__Task objective__: Word for word, give the material below again, minus any images.

- - - -

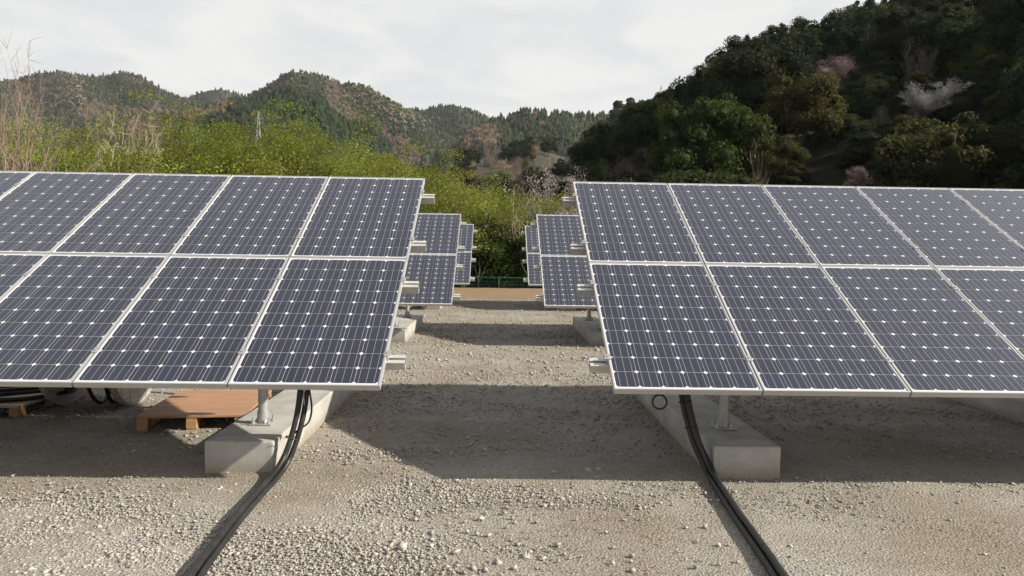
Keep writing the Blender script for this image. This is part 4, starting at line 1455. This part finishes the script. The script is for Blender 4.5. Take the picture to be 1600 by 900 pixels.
for (px, d, tp, k) in [(625, 34.5, 272, 0), (668, 34, 290, 1), (712, 34.5, 302, 0), (755, 35, 304, 1), (800, 35, 312, 0), (845, 36, 306, 1), (880, 36, 322, 0), (560, 34.5, 262, 1), (480, 34.5, 252, 0),
                       (400, 34.5, 252, 1), (310, 34.5, 250, 0), (220, 34.5, 255, 1), (130, 34.5, 250, 0), (60, 34.5, 255, 1)]:
    loc, sc = stand(px, d, tp, SHR[k])
    plant('leafy_shrub', 'low light green shrub massed close behind the fence', 'shrub', SHR[k], loc, sc, rt.uniform(0, 6.28), 'light green shrubs close behind the fence')
for (px, d, tp) in [(735, 33.2, 368), (775, 33.0, 372), (815, 33.4, 366), (760, 35.5, 352), (800, 36.0, 354), (850, 34.5, 360), (700, 35, 360)]:
    loc, sc = stand(px, d, tp, DK)
    plant('dark_shrub', 'dark tangled shrub in the thicket seen through the gap', 'shrub', DK, loc, sc, rt.uniform(0, 6.28), 'dark shrubs of the thicket in the gap')
# sapling stems at the fence
for px, d, tp, sd_, lb_ in [(738, 31.9, 405, 0, 'pale thin bare sapling standing by the left post of the green fence'), (746, 31.8, 398, 1, 'forked pale sapling just right of the first sapling at the fence'),
                            (765, 31.9, 425, 2, 'leaning bare branch stem at the middle of the green fence')]:
    ms = bare_tree(450 + sd_, 3.2, (0.34, 0.30, 0.23), trunks=2, levels=1, kids=(4,), r0=0.04, lean=(0.6 if sd_ == 2 else 0.05, 0), twig=10)
    loc, sc = stand(px, d, tp, ms)
    plant('bare_sapling', lb_, 'sapling', ms, loc, sc)
# bare trees on the left
BT = bare_tree(460, 10, (0.235, 0.175, 0.138), trunks=6, lean=(0.36, 0), levels=2, kids=(9, 6), spread=0.30, r0=0.11, up=0.40, start=0.12, twig=800)
loc, sc = stand(-40, 27, 70, BT)
plant('bare_tree', 'tall pinkish bare tree with many fanning stems at the left picture edge', 'bare tree', BT, loc, sc * 0.85, 0.0, None, sc)
FT = bare_tree(471, 9, (0.40, 0.34, 0.25), trunks=1, levels=3, kids=(5, 4, 3), spread=0.45, r0=0.11, start=0.45, twig=160)
loc, sc = stand(198, 34.5, 172, FT)
plant('bare_tree', 'pale forked bare tree standing among the green trees at left', 'bare tree', FT, loc, sc * 0.8, 0.6, None, sc)
BRN = [bare_tree(480 + k, 9, (0.20, 0.145, 0.11), trunks=3, levels=3, kids=(6, 5, 3)) for k in range(2)]
for px, d, tp in [(165, 60, 172), (215, 66, 170), (255, 62, 178), (100, 58, 182), (60, 62, 176), (300, 66, 184)]:
    k = rt.integers(2)
    loc, sc = stand(px, d, tp, BRN[k])
    plant('bare_tree', 'brown twiggy bare tree behind the green trees at left', 'bare tree', BRN[k], loc, min(sc, 0.8), rt.uniform(0, 6.28), 'brown bare trees behind the green row', sc)
for px, d, tp, sd_, lb_ in [(800, 33.5, 292, 3, 'pale bare twiggy tree above the gap between the second row arrays'), (745, 33.6, 300, 4, 'bare leaning tree left of the gap centre behind the arrays')]:
    ms = bare_tree(450 + sd_, 4.4, (0.34, 0.28, 0.21), trunks=2, levels=2, kids=(4, 3), r0=0.05, lean=(0.3 if sd_ == 4 else 0.1, 0), spread=0.5, twig=50)
    loc, sc = stand(px, d, tp, ms)
    plant('bare_tree', lb_, 'bare tree', ms, loc, sc)

# ------------------------------------------------------------------ green fence at the yard edge
fz = float(H(0, 31.0))
fr_ = thing('wire_fence', 'low green wire fence along the far edge of the yard', 'fence', (0.0, 31.0, fz))
for k in range(-7, 8):
    obj('post', MB().tube([(k * 2.0 + 0.15, 0, -0.1), (k * 2.0 + 0.15, 0, 0.98)], 0.032, 10).mesh('post', M['green'], True), fr_)
obj('top_rail', MB().tube([(-14, 0.0, 0.93), (14.2, 0.0, 0.93)], 0.02, 8).mesh('top_rail', M['green'], True), fr_)
b = MB()
for x in np.arange(-13.9, 14.1, 0.075):
    b.box((x - 0.004, 0.036, 0.05), (x + 0.004, 0.044, 0.90))
for z in np.arange(0.06, 0.92, 0.14):
    b.box((-13.9, 0.0445, z - 0.005), (14.1, 0.0525, z + 0.005))
o = obj('wire_mesh', b.mesh('wire_mesh', M['green']), fr_, kind='stuff')

# ------------------------------------------------------------------ transmission towers and lines on the hills
def tower(label, px, top_py, d, h):
    top = at(px, top_py, d)
    base = (top[0], top[1], top[2] - h)
    root = thing('transmission_tower', label, 'transmission tower', base)
    b = MB()
    lv = np.linspace(0, h, 8)
    wd = lambda z: h * 0.6 * (0.10 * (1 - z / h) ** 1.3 + 0.016)
    for sx_ in (-1, 1):
        for sy in (-1, 1):
            b.tube([(sx_ * wd(z), sy * wd(z), z) for z in lv], h * 0.0055, 4)
    for a, c_ in zip(lv[:-1], lv[1:]):
        for sg in (-1, 1):
            b.tube([(-wd(a), sg * wd(a), a), (wd(c_), sg * wd(c_), c_)], h * 0.003, 3)
            b.tube([(wd(a), sg * wd(a), a), (-wd(c_), sg * wd(c_), c_)], h * 0.003, 3)
            b.tube([(sg * wd(a), -wd(a), a), (sg * wd(c_), wd(c_), c_)], h * 0.003, 3)
    obj('lattice', b.mesh('lattice', M['tower']), root)
    for z, l in ((0.72, 0.13), (0.82, 0.11), (0.92, 0.09)):
        b = MB()
        for sg in (-1, 1):
            b.tube([(0, 0, z * h), (sg * l * h, 0, z * h + 0.01 * h)], h * 0.005, 4)
            b.tube([(0, 0, z * h + 0.04 * h), (sg * l * h, 0, z * h + 0.012 * h)], h * 0.004, 4)
        obj('cross_arm', b.mesh('cross_arm', M['tower']), root)
    return root


tower('pale lattice transmission tower rising behind the green trees at left', 404, 174, 330, 20)
tower('tiny transmission tower on the shoulder skyline left of the right hillside', 1033, 134, 395, 9)
for k, (ya, yb) in enumerate(((196, 188), (201, 193), (206, 199))):
    a, c_ = at(690, ya, 520), at(1015, yb - 4, 380)
    P = [a + (c_ - a) * t - np.array([0, 0, 6.0]) * (1 - (2 * t - 1) ** 2) for t in np.linspace(0, 1, 14)]
    o = obj('power_line', MB().tube(P, 0.025, 4).mesh('power_line', M['rubber']))
    tag(o, 'thin power line strung across the dark valley woods', 'power line', 'power lines across the valley')
print('hill trees', cnt)


# ------------------------------------------------------------------ haze
me = MB().box((-2600, -560, -30), (2600, 2700, 330)).mesh('haze', flat('haze', (1, 1, 1)))
hm, n, b_ = new_mat('haze_air')
n.nodes.remove(b_)
pv = n.nodes.new('ShaderNodeVolumePrincipled')
pv.inputs['Color'].default_value = (0.80, 0.84, 0.88, 1)
pv.inputs['Density'].default_value = 0.00007
n.links.new(pv.outputs['Volume'], n.nodes['Material Output'].inputs['Volume'])
me.materials.clear()
me.materials.append(hm)
tag(obj('haze', me), 'thin spring haze over the valley', kind='stuff')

- - - -

__Response to this exercise__:
Keep writing the Blender script for this image. This is part 4, starting at line 1455. This part finishes the script. The script is for Blender 4.5. Take the picture to be 1600 by 900 pixels.
for (px, d, tp, k) in [(625, 34.5, 272, 0), (668, 34, 290, 1), (712, 34.5, 302, 0), (755, 35, 304, 1), (800, 35, 312, 0), (845, 36, 306, 1), (880, 36, 322, 0), (560, 34.5, 262, 1), (480, 34.5, 252, 0),
                       (400, 34.5, 252, 1), (310, 34.5, 250, 0), (220, 34.5, 255, 1), (130, 34.5, 250, 0), (60, 34.5, 255, 1)]:
    loc, sc = stand(px, d, tp, SHR[k])
    plant('leafy_shrub', 'low light green shrub massed close behind the fence', 'shrub', SHR[k], loc, sc, rt.uniform(0, 6.28), 'light green shrubs close behind the fence')
for (px, d, tp) in [(735, 33.2, 368), (775, 33.0, 372), (815, 33.4, 366), (760, 35.5, 352), (800, 36.0, 354), (850, 34.5, 360), (700, 35, 360)]:
    loc, sc = stand(px, d, tp, DK)
    plant('dark_shrub', 'dark tangled shrub in the thicket seen through the gap', 'shrub', DK, loc, sc, rt.uniform(0, 6.28), 'dark shrubs of the thicket in the gap')
# sapling stems at the fence
for px, d, tp, sd_, lb_ in [(738, 31.9, 405, 0, 'pale thin bare sapling standing by the left post of the green fence'), (746, 31.8, 398, 1, 'forked pale sapling just right of the first sapling at the fence'),
                            (765, 31.9, 425, 2, 'leaning bare branch stem at the middle of the green fence')]:
    ms = bare_tree(450 + sd_, 3.2, (0.34, 0.30, 0.23), trunks=2, levels=1, kids=(4,), r0=0.04, lean=(0.6 if sd_ == 2 else 0.05, 0), twig=10)
    loc, sc = stand(px, d, tp, ms)
    plant('bare_sapling', lb_, 'sapling', ms, loc, sc)
# bare trees on the left
BT = bare_tree(460, 10, (0.235, 0.175, 0.138), trunks=6, lean=(0.36, 0), levels=2, kids=(9, 6), spread=0.30, r0=0.11, up=0.40, start=0.12, twig=800)
loc, sc = stand(-40, 27, 70, BT)
plant('bare_tree', 'tall pinkish bare tree with many fanning stems at the left picture edge', 'bare tree', BT, loc, sc * 0.85, 0.0, None, sc)
FT = bare_tree(471, 9, (0.40, 0.34, 0.25), trunks=1, levels=3, kids=(5, 4, 3), spread=0.45, r0=0.11, start=0.45, twig=160)
loc, sc = stand(198, 34.5, 172, FT)
plant('bare_tree', 'pale forked bare tree standing among the green trees at left', 'bare tree', FT, loc, sc * 0.8, 0.6, None, sc)
BRN = [bare_tree(480 + k, 9, (0.20, 0.145, 0.11), trunks=3, levels=3, kids=(6, 5, 3)) for k in range(2)]
for px, d, tp in [(165, 60, 172), (215, 66, 170), (255, 62, 178), (100, 58, 182), (60, 62, 176), (300, 66, 184)]:
    k = rt.integers(2)
    loc, sc = stand(px, d, tp, BRN[k])
    plant('bare_tree', 'brown twiggy bare tree behind the green trees at left', 'bare tree', BRN[k], loc, min(sc, 0.8), rt.uniform(0, 6.28), 'brown bare trees behind the green row', sc)
for px, d, tp, sd_, lb_ in [(800, 33.5, 292, 3, 'pale bare twiggy tree above the gap between the second row arrays'), (745, 33.6, 300, 4, 'bare leaning tree left of the gap centre behind the arrays')]:
    ms = bare_tree(450 + sd_, 4.4, (0.34, 0.28, 0.21), trunks=2, levels=2, kids=(4, 3), r0=0.05, lean=(0.3 if sd_ == 4 else 0.1, 0), spread=0.5, twig=50)
    loc, sc = stand(px, d, tp, ms)
    plant('bare_tree', lb_, 'bare tree', ms, loc, sc)

# ------------------------------------------------------------------ green fence at the yard edge
fz = float(H(0, 31.0))
fr_ = thing('wire_fence', 'low green wire fence along the far edge of the yard', 'fence', (0.0, 31.0, fz))
for k in range(-7, 8):
    obj('post', MB().tube([(k * 2.0 + 0.15, 0, -0.1), (k * 2.0 + 0.15, 0, 0.98)], 0.032, 10).mesh('post', M['green'], True), fr_)
obj('top_rail', MB().tube([(-14, 0.0, 0.93), (14.2, 0.0, 0.93)], 0.02, 8).mesh('top_rail', M['green'], True), fr_)
b = MB()
for x in np.arange(-13.9, 14.1, 0.075):
    b.box((x - 0.004, 0.036, 0.05), (x + 0.004, 0.044, 0.90))
for z in np.arange(0.06, 0.92, 0.14):
    b.box((-13.9, 0.0445, z - 0.005), (14.1, 0.0525, z + 0.005))
o = obj('wire_mesh', b.mesh('wire_mesh', M['green']), fr_, kind='stuff')

# ------------------------------------------------------------------ transmission towers and lines on the hills
def tower(label, px, top_py, d, h):
    top = at(px, top_py, d)
    base = (top[0], top[1], top[2] - h)
    root = thing('transmission_tower', label, 'transmission tower', base)
    b = MB()
    lv = np.linspace(0, h, 8)
    wd = lambda z: h * 0.6 * (0.10 * (1 - z / h) ** 1.3 + 0.016)
    for sx_ in (-1, 1):
        for sy in (-1, 1):
            b.tube([(sx_ * wd(z), sy * wd(z), z) for z in lv], h * 0.0055, 4)
    for a, c_ in zip(lv[:-1], lv[1:]):
        for sg in (-1, 1):
            b.tube([(-wd(a), sg * wd(a), a), (wd(c_), sg * wd(c_), c_)], h * 0.003, 3)
            b.tube([(wd(a), sg * wd(a), a), (-wd(c_), sg * wd(c_), c_)], h * 0.003, 3)
            b.tube([(sg * wd(a), -wd(a), a), (sg * wd(c_), wd(c_), c_)], h * 0.003, 3)
    obj('lattice', b.mesh('lattice', M['tower']), root)
    for z, l in ((0.72, 0.13), (0.82, 0.11), (0.92, 0.09)):
        b = MB()
        for sg in (-1, 1):
            b.tube([(0, 0, z * h), (sg * l * h, 0, z * h + 0.01 * h)], h * 0.005, 4)
            b.tube([(0, 0, z * h + 0.04 * h), (sg * l * h, 0, z * h + 0.012 * h)], h * 0.004, 4)
        obj('cross_arm', b.mesh('cross_arm', M['tower']), root)
    return root


tower('pale lattice transmission tower rising behind the green trees at left', 404, 174, 330, 20)
tower('tiny transmission tower on the shoulder skyline left of the right hillside', 1033, 134, 395, 9)
for k, (ya, yb) in enumerate(((196, 188), (201, 193), (206, 199))):
    a, c_ = at(690, ya, 520), at(1015, yb - 4, 380)
    P = [a + (c_ - a) * t - np.array([0, 0, 6.0]) * (1 - (2 * t - 1) ** 2) for t in np.linspace(0, 1, 14)]
    o = obj('power_line', MB().tube(P, 0.025, 4).mesh('power_line', M['rubber']))
    tag(o, 'thin power line strung across the dark valley woods', 'power line', 'power lines across the valley')
print('hill trees', cnt)


# ------------------------------------------------------------------ haze
me = MB().box((-2600, -560, -30), (2600, 2700, 330)).mesh('haze', flat('haze', (1, 1, 1)))
hm, n, b_ = new_mat('haze_air')
n.nodes.remove(b_)
pv = n.nodes.new('ShaderNodeVolumePrincipled')
pv.inputs['Color'].default_value = (0.80, 0.84, 0.88, 1)
pv.inputs['Density'].default_value = 0.00007
n.links.new(pv.outputs['Volume'], n.nodes['Material Output'].inputs['Volume'])
me.materials.clear()
me.materials.append(hm)
tag(obj('haze', me), 'thin spring haze over the valley', kind='stuff')